## Goal
Gather all lines in the entries below that include the word "apse".

[Records with scene code]

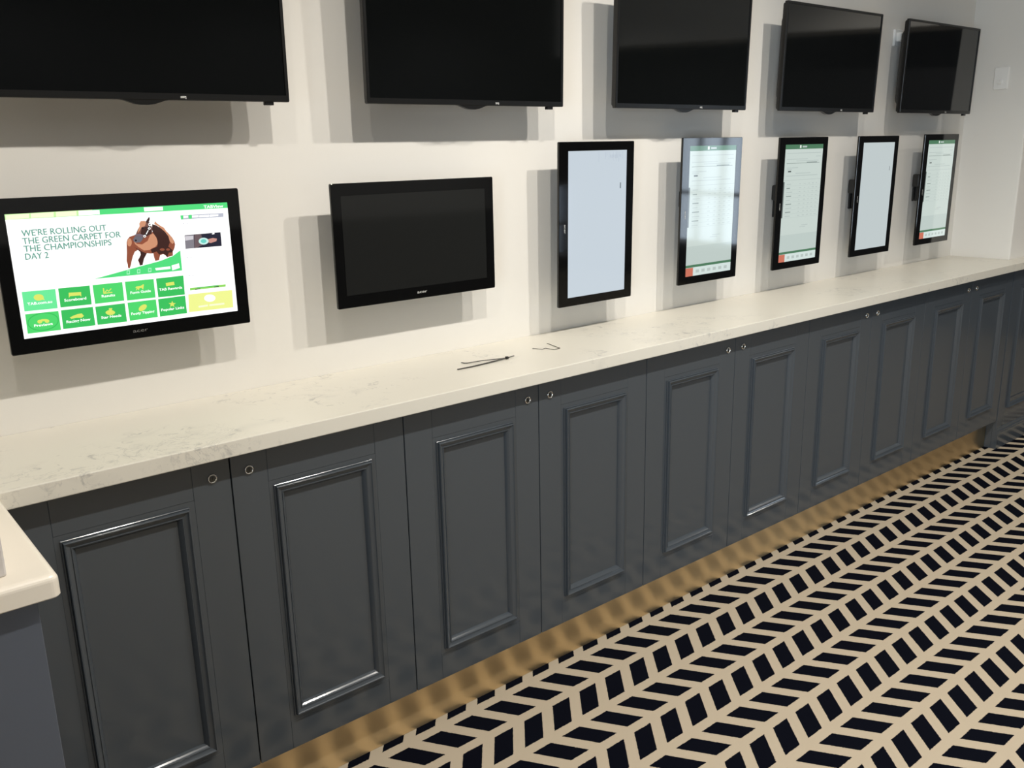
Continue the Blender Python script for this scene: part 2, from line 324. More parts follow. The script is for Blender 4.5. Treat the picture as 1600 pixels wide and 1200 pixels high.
('p','icon',3,[(0.1044,0.3196),(0.1027,0.3118),(0.0992,0.3051),(0.0942,0.3003),(0.0882,0.2978),(0.0818,0.2979),(0.0756,0.3006),(0.0702,0.3056),(0.0662,0.3124),(0.0639,0.3202),(0.0635,0.3285),(0.0652,0.3363),(0.0686,0.343),(0.0736,0.3478),(0.0796,0.3503),(0.086,0.3502),(0.0922,0.3476),(0.0976,0.3426),(0.1017,0.3359),(0.104,0.328)]),
('p','icon',3,[(0.0942,0.3068),(0.1071,0.2953),(0.1018,0.3223)]),
('p','icon',3,[(0.2102,0.336),(0.2631,0.3314),(0.2617,0.2921),(0.2566,0.3042),(0.2145,0.3066),(0.2079,0.2927)]),
('p','icon',3,[(0.3598,0.3441),(0.3646,0.3431),(0.3646,0.3046),(0.3998,0.3044),(0.3991,0.2957),(0.359,0.2948)]),
('p','icon',3,[(0.3658,0.3098),(0.3772,0.3295),(0.3835,0.3172),(0.3964,0.3366),(0.3972,0.3281),(0.3836,0.3078),(0.377,0.3185),(0.3682,0.3038)]),
('p','icon',3,[(0.5059,0.317),(0.5111,0.3271),(0.532,0.3285),(0.5433,0.3403),(0.5476,0.3367),(0.5417,0.2955),(0.5374,0.2981),(0.5353,0.311),(0.5248,0.3103),(0.5212,0.2941),(0.5178,0.2965),(0.5158,0.3093),(0.5102,0.2936),(0.5074,0.297),(0.5116,0.313)]),
('p','icon',3,[(0.6508,0.3304),(0.6915,0.3338),(0.6928,0.3048),(0.652,0.3015)]),
('p','icon',3,[(0.0833,0.1234),(0.0824,0.1188),(0.0806,0.1149),(0.0781,0.112),(0.0751,0.1106),(0.072,0.1106),(0.0689,0.1121),(0.0663,0.115),(0.0644,0.119),(0.0633,0.1236),(0.0632,0.1285),(0.0641,0.1331),(0.0658,0.137),(0.0683,0.1398),(0.0713,0.1413),(0.0744,0.1413),(0.0775,0.1397),(0.0801,0.1369),(0.0821,0.1329),(0.0831,0.1283)]),
('p','icon',3,[(0.1125,0.1205),(0.1116,0.1161),(0.11,0.1124),(0.1076,0.1097),(0.1048,0.1083),(0.1018,0.1083),(0.0989,0.1098),(0.0964,0.1125),(0.0946,0.1162),(0.0936,0.1206),(0.0935,0.1252),(0.0943,0.1296),(0.096,0.1333),(0.0983,0.136),(0.1011,0.1374),(0.1041,0.1374),(0.107,0.1359),(0.1095,0.1332),(0.1113,0.1295),(0.1124,0.1251)]),
('p','icon',3,[(0.0732,0.139),(0.0854,0.1446),(0.1022,0.1405),(0.1068,0.1306),(0.1008,0.1234),(0.0776,0.127)]),
('p','icon',3,[(0.1996,0.1297),(0.2185,0.1428),(0.2347,0.15),(0.2528,0.1523),(0.2611,0.128),(0.25,0.1151),(0.2279,0.1205),(0.2053,0.1172)]),
('p','icon',3,[(0.3996,0.1245),(0.3981,0.1183),(0.3946,0.1132),(0.3896,0.1097),(0.3834,0.1082),(0.3768,0.1087),(0.3703,0.1113),(0.3646,0.1157),(0.3602,0.1215),(0.3577,0.128),(0.3571,0.1346),(0.3586,0.1408),(0.3621,0.1459),(0.3671,0.1494),(0.3732,0.151),(0.3798,0.1504),(0.3863,0.1479),(0.392,0.1435),(0.3964,0.1378),(0.399,0.1312)]),
('p','icon',3,[(0.3738,0.1669),(0.3896,0.166),(0.385,0.142),(0.3751,0.1443)]),
('p','icon',3,[(0.5478,0.1554),(0.5486,0.148),(0.5474,0.1394),(0.5444,0.1306),(0.5399,0.1224),(0.5342,0.1156),(0.528,0.1108),(0.5218,0.1086),(0.5163,0.1091),(0.512,0.1124),(0.5093,0.118),(0.5085,0.1254),(0.5097,0.1339),(0.5127,0.1427),(0.5172,0.1509),(0.5228,0.1577),(0.529,0.1625),(0.5352,0.1647),(0.5407,0.1642),(0.545,0.161)]),
('p','icon',3,[(0.6725,0.1656),(0.6758,0.145),(0.6888,0.141),(0.6776,0.1302),(0.6799,0.1092),(0.6697,0.1232),(0.658,0.1142),(0.6629,0.1336),(0.6535,0.149),(0.6667,0.147)]),
('t', 'white', 3, 'TAB.com.au', 0.0343, 0.2691, 0.1017, 0.021),
('t', 'white', 3, 'Scoreboard', 0.1872, 0.2657, 0.0945, 0.0215),
('t', 'white', 3, 'Results', 0.3498, 0.2655, 0.06, 0.0205),
('t', 'white', 3, 'Form Guide', 0.4803, 0.2673, 0.0956, 0.021),
('t', 'white', 3, 'TAB Rewards', 0.6156, 0.2659, 0.1125, 0.0214),
('t', 'white', 3, 'Previews', 0.0477, 0.0868, 0.0772, 0.0212),
('t', 'white', 3, 'Racing Now', 0.1829, 0.0844, 0.1044, 0.0225),
('t', 'white', 3, 'Star Needs', 0.3348, 0.0844, 0.0911, 0.0207),
('t', 'white', 3, 'Footy Tipping', 0.4718, 0.0843, 0.1097, 0.0212),
('t', 'white', 3, 'Popular Links', 0.6141, 0.0849, 0.1133, 0.0217),
('p','greybar',2,[(0.759,0.909),(0.9752,0.906),(0.9741,0.8726),(0.7601,0.8724)]),
('p','green',3,[(0.7598,0.9089),(0.7723,0.9091),(0.7708,0.8735),(0.7601,0.8724)]),
('p','green',3,[(0.799,0.9094),(0.8147,0.9094),(0.8137,0.8743),(0.7989,0.8743)]),
('p','white',3.5,[(0.774,0.9026),(0.7963,0.902),(0.7951,0.8848),(0.7728,0.8837)]),
('p','white',3.5,[(0.8164,0.9014),(0.8488,0.9005),(0.8478,0.8836),(0.8152,0.8827)]),
('p','white',3.5,[(0.8524,0.9004),(0.9027,0.899),(0.9016,0.8824),(0.8513,0.8819)]),
('p','white',3.5,[(0.905,0.8989),(0.9489,0.8977),(0.9479,0.8814),(0.9038,0.8808)]),
('p','photodark',2,[(0.7688,0.7339),(0.9508,0.7367),(0.9503,0.612),(0.7663,0.6134)]),
('p','photogrey',3,[(0.7688,0.7339),(0.8147,0.7342),(0.8091,0.6126),(0.7663,0.6134)]),
('p','photolight',4,[(0.7701,0.7257),(0.8118,0.7241),(0.8097,0.692),(0.7692,0.6856)]),
('p','photobrown',3,[(0.8168,0.7315),(0.8509,0.7327),(0.8588,0.6403),(0.8205,0.6133),(0.8106,0.6148)]),
('p','skin',4,[(0.8799,0.6823),(0.9082,0.6906),(0.9287,0.6812),(0.925,0.6595),(0.8962,0.6471),(0.8804,0.6535)]),
('p','cyanlight',5,[(0.8849,0.6652),(0.883,0.6558),(0.8789,0.6477),(0.8729,0.6417),(0.8656,0.6383),(0.8578,0.638),(0.8501,0.6406),(0.8435,0.646),(0.8384,0.6536),(0.8354,0.6626),(0.8348,0.6723),(0.8366,0.6816),(0.8407,0.6896),(0.8466,0.6956),(0.8538,0.699),(0.8617,0.6995),(0.8693,0.6969),(0.876,0.6916),(0.8812,0.684),(0.8842,0.6749)]),
('p','cyan',6,[(0.8743,0.6667),(0.8733,0.6613),(0.8709,0.6566),(0.8674,0.6531),(0.8632,0.6512),(0.8586,0.6509),(0.8542,0.6525),(0.8503,0.6556),(0.8473,0.66),(0.8455,0.6652),(0.8452,0.6708),(0.8462,0.6762),(0.8486,0.6809),(0.8521,0.6843),(0.8563,0.6863),(0.8608,0.6865),(0.8653,0.685),(0.8692,0.6819),(0.8722,0.6776),(0.874,0.6723)]),
('p','white',5,[(0.9036,0.7281),(0.9158,0.7372),(0.9207,0.7259),(0.9102,0.7215)]),
('p','greybar',2,[(0.7676,0.8381),(0.7721,0.8383),(0.7716,0.8312),(0.7672,0.8317)]),
('p','greybar',2,[(0.7853,0.836),(0.7889,0.8364),(0.7884,0.8292),(0.7849,0.8296)]),
('p','greybar',2,[(0.768,0.5401),(0.7725,0.5402),(0.7721,0.533),(0.7676,0.5337)]),
('p','greybar',2,[(0.7859,0.5372),(0.7895,0.5374),(0.7891,0.5302),(0.7855,0.5308)]),
('p','greybar',2,[(0.7683,0.3782),(0.7728,0.3782),(0.7723,0.3709),(0.7678,0.3717)]),
('p','greybar',2,[(0.7862,0.3749),(0.7899,0.375),(0.7894,0.3677),(0.7858,0.3684)]),
('p','limegreen',2,[(0.7661,0.2615),(0.9504,0.2595),(0.9491,0.2385),(0.7657,0.2409)]),
('p','darkgreen',3,[(0.7904,0.2482),(0.818,0.2492),(0.8175,0.241),(0.7912,0.2398)]),
('p','darkgreen',3,[(0.888,0.2492),(0.9142,0.2524),(0.9136,0.2432),(0.8889,0.2414)]),
('p','green2',3,[(0.8026,0.2607),(0.9099,0.2591),(0.9095,0.2525),(0.8022,0.2541)]),
('p','paleyellow',2,[(0.7548,0.2059),(0.9806,0.2005),(0.9782,0.0377),(0.7485,0.0447)]),
('p','white',3,[(0.8895,0.1432),(0.8875,0.1332),(0.8828,0.1248),(0.8759,0.1188),(0.8676,0.1158),(0.8586,0.1162),(0.8498,0.1198),(0.8422,0.1263),(0.8363,0.1351),(0.8328,0.1452),(0.8321,0.1558),(0.8341,0.1657),(0.8387,0.1741),(0.8455,0.1801),(0.8538,0.1831),(0.8627,0.1828),(0.8715,0.1793),(0.8793,0.1729),(0.8852,0.1641),(0.8887,0.1539)]),
('p','paleyellow2',3,[(0.7988,0.0917),(0.8478,0.0932),(0.8467,0.0765),(0.7991,0.0748)]),
('p','paleyellow2',3,[(0.8548,0.0933),(0.933,0.091),(0.933,0.0739),(0.8547,0.0764)])]
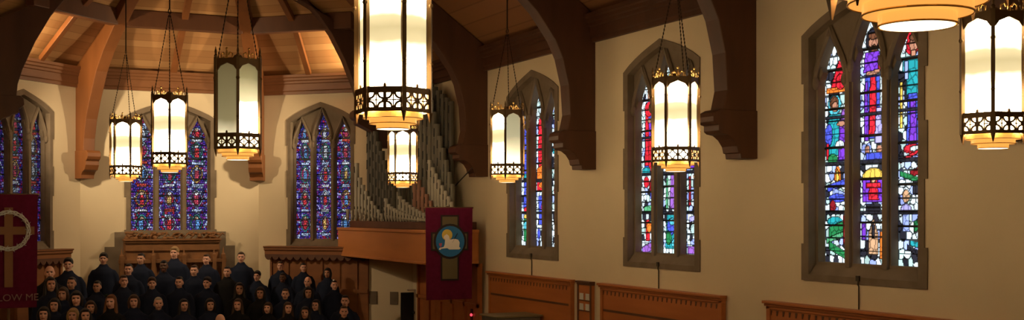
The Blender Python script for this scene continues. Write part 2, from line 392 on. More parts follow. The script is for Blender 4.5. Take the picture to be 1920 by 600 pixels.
W1 = [saint(.62,1.2,'w','te','bl','r')+[('bl','t',-.05,.1,.55,.3,.2),('lav','e',.1,.35,.2,.1),('r','e',0,.06,.3,.05),('y','e',0,-.06,.3,.04),('g','t',0,-.5,-.1,.3,.3),('tq','e',-.1,-.22,.25,.07),('pu','e',.3,.25,.15,.1)],
      saint(.62,1.25,'w','r','r','bl')+[('r','t',0,.9,1.5,.4,.34),('o','q',-.5,.58,.5,.82,.3),('r','q',-.5,.38,.5,.53),('o','e',0,.48,.3,.05),('w','e',0,.3,.3,.07),('bl','t',-.1,-.2,.3,.22,.2),('mg','e',.1,.1,.2,.06),('lav','t',.2,-.5,-.05,.2,.12),('bl','e',-.3,-.35,.15,.1)],
      saint(.62,1.2,'y','r','pu','te')+[('bl','e',0,1.5,.4,.15),('r','t',.1,.6,1.25,.36,.3),('te','q',-.5,1.0,.5,1.12),('p','e',0,.62,.4,.1),('o','t',.1,.08,.4,.25,.2),('r','e',-.2,.38,.2,.07),('dr','e',.1,-.1,.3,.06),('r','e',0,-.3,.2,.05),('k','q',-.5,-.5,.2,-.4)]]
def mosaic(seed):
    def d(X, Z, SX, SZ, rng, I):
        W = .42; n = I.max()+1
        pal = np.array([(.05,.03,.34),(.10,.035,.36),(.20,.03,.30),(.03,.03,.15),(.30,.015,.05),(.07,.09,.45),(.26,.05,.22),(.45,.55,.80),(.03,.10,.12)])
        pr = np.array([.17,.16,.12,.15,.13,.08,.05,.11,.03]); pick = rng.choice(len(pal), n, p=pr)
        col = pal[pick[I]].copy(); sid = np.zeros(X.shape, int)
        r = random.Random(seed)
        for k, zc in enumerate((-.22, .32, .86, 1.36, 1.76)):
            rz = .20 if k < 4 else .13
            t = np.abs(X/(.33*W))**1.5 + np.abs((Z-zc)/rz)**1.5
            m = (t < 1.0) & (t > .72); c = r.choice([(.45,.6,.8),(.05,.3,.3),(.15,.2,.6),(.6,.35,.1)]); col[m] = c; sid[m] = 1+k*8
            m = t <= .72; c = r.choice([(.12,.02,.05),(.05,.04,.25),(.35,.02,.05),(.03,.08,.12)])
            col[m] = col[m]*.3+np.array(c)*.7; sid[m] = 2+k*8
            bc = r.choice([(.80,.05,.07),(.70,.75,.85),(.15,.40,.85),(.60,.06,.12),(.8,.5,.15)])
            m = (np.abs(X-r.uniform(-.02,.02)) < .045) & (np.abs(Z-zc+.03) < rz*.52); col[m] = bc; sid[m] = 3+k*8
            m = np.hypot(X, (Z-zc-rz*.55)) < .038; col[m] = r.choice([(.9,.9,.95),(.75,.5,.35),(.6,.75,.95)]); sid[m] = 4+k*8
            m = (np.abs(Z-zc+rz*1.28) < .03) & (np.abs(X) < .11); col[m] = r.choice([(.5,.65,.95),(.75,.8,.9),(.7,.08,.06)]); sid[m] = 5+k*8
        m = np.abs(X) > .165; g = rng.uniform(0, 1, n)[I]; m2 = m & (g > .72); col[m2] = (.28,.25,.62)
        return col, sid
    return d
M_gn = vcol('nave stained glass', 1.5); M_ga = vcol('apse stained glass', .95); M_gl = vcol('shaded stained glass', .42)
LX = (-.58, 0, .58); LHW = .232; LTOP = (2.06, 2.27, 2.06)
def window(n, loc, rz, designs, M, cell, leadw, seed, sx=1):
    root = struct(empty('window_%d' % n, (loc[0], loc[1], E), rz)); root.scale.x = sx
    q = [(.93,-.70),(.93,-.774),(-.93,-.774)]
    out = [(-.97,-.774),(.97,-.774),(.97,-.35),(.93,-.35),(.93,.35),(.97,.35),(.97,.95),(.93,.95),(.93,1.5),(.97,1.5),(.97,2.06)]
    arch = [(x*1.03, z+.02) for x, z in WIN_OUT[3:-1]]
    out = out + arch + [(-x, z) for x, z in out[2:][::-1]]
    inn = outline(.845, -.70, 2.02, 2.33)
    b = B(); b.plate(out, [inn], -.015, .10); b.build('surround', M_stone, root)
    b = B(); b.plate(outline(.86, -.72, 2.03, 2.35), [lancet(c, LHW, -.56, 1.50 if k != 1 else 1.66, LTOP[k]) for k, c in enumerate(LX)], .10, .20)
    for k, c in enumerate(LX):                 # moulded hoods over the lancet heads
        hd = lancet(c, LHW+.028, 1.5, 1.50 if k != 1 else 1.66, LTOP[k]+.05)[2:]
        hd = [(c+LHW+.03, 1.46)] + hd + [(c-LHW-.03, 1.46)]
        b.tube([(x, .085, z) for x, z in hd], .036, 6)
        for s in (-1, 1): b.ball((c+s*(LHW+.01), .075, 1.50 + (.14 if k == 1 else 0)), (.045,.045,.08), 8, 6)
        for s in (-1, 1):                      # cusps
            zz = (1.50 if k != 1 else 1.66)+.12
            b.plate([(c+s*LHW, zz-.14), (c+s*(LHW-.07), zz), (c+s*(LHW-.02), zz+.13)][::(1 if s < 0 else 1)], (), .11, .19)
    b.build('tracery', M_stone, root)
    for c in (-.29, .29):
        b = B(); b.plate([(c-.036,-.60),(c+.036,-.60),(c+.036,1.62),(c-.036,1.62)], (), .06, .1005); b.build('mullion', M_stone, root)
    b = B(); b.add([(-.845,-.0,-.70),(.845,-.0,-.70),(.845,.10,-.585),(-.845,.10,-.585),(-.845,.10,-.71),(.845,.10,-.71)], [(0,1,2,3),(0,4,5,1),(1,5,2),(0,3,4)])
    b.build('sill', M_stone, root)
    for k, c in enumerate(LX):
        me = glass_mesh(.48, -.58, LTOP[k]+.04, designs[k], seed+k, M, cell, .32, leadw, soft=cell[0] > .06)
        g = bpy.data.objects.new('glass', me); COL.objects.link(g); g.parent = root; g.location = (c, .215, 0)
        b = B()
        for j in range(1, 6):
            z = -.58 + (LTOP[k]+.6)*j/6.; b.box((c-.225, .19, z-.012), (c+.225, .212, z+.012))
        b.build('saddle_bars', M_black, root)
    return root
def full(L): return [shapes_design(s+BAR) for s in L]
for n, (y, d) in enumerate(zip(WY, (W1, W2, W3))):
    window(n+1, (XR, y), -math.pi/2, full(d), M_gn, (.082,.095), .15, 10+n*5)
def on_facet(p, d, s): v = Vector(p) + Vector(d)*s; return (v.x, v.y)
s2 = math.sqrt(.5)
window(4, (4.43, YC), 0, [mosaic(i) for i in (1,2,3)], M_ga, (.048,.052), .26, 40)
window(5, on_facet(CR, (s2,-s2), 1.55), -math.pi/4, [mosaic(i) for i in (4,5,6)], M_ga, (.048,.052), .26, 50, .87)
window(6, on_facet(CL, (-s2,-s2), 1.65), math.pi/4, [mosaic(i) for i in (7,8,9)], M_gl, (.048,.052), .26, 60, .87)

# stepped stone facing below the middle apse window
b = B()
cx = 4.43
b.plate([(-1.37,0),(1.37,0),(1.37,E-.71),(1.17,E-.71),(1.17,E-.40),(.97,E-.40),(.97,E-.36),(-.97,E-.36),(-.97,E-.40),(-1.17,E-.40),(-1.17,E-.71),(-1.37,E-.71)], (), -.03, 0)
o = struct(b.build('trim_5', M_stone)); o.location = (cx, YC-.016, 0)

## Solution
M_gn = vcol('nave stained glass', 1.5); M_ga = vcol('apse stained glass', .95); M_gl = vcol('shaded stained glass', .42)
# stepped stone facing below the middle apse window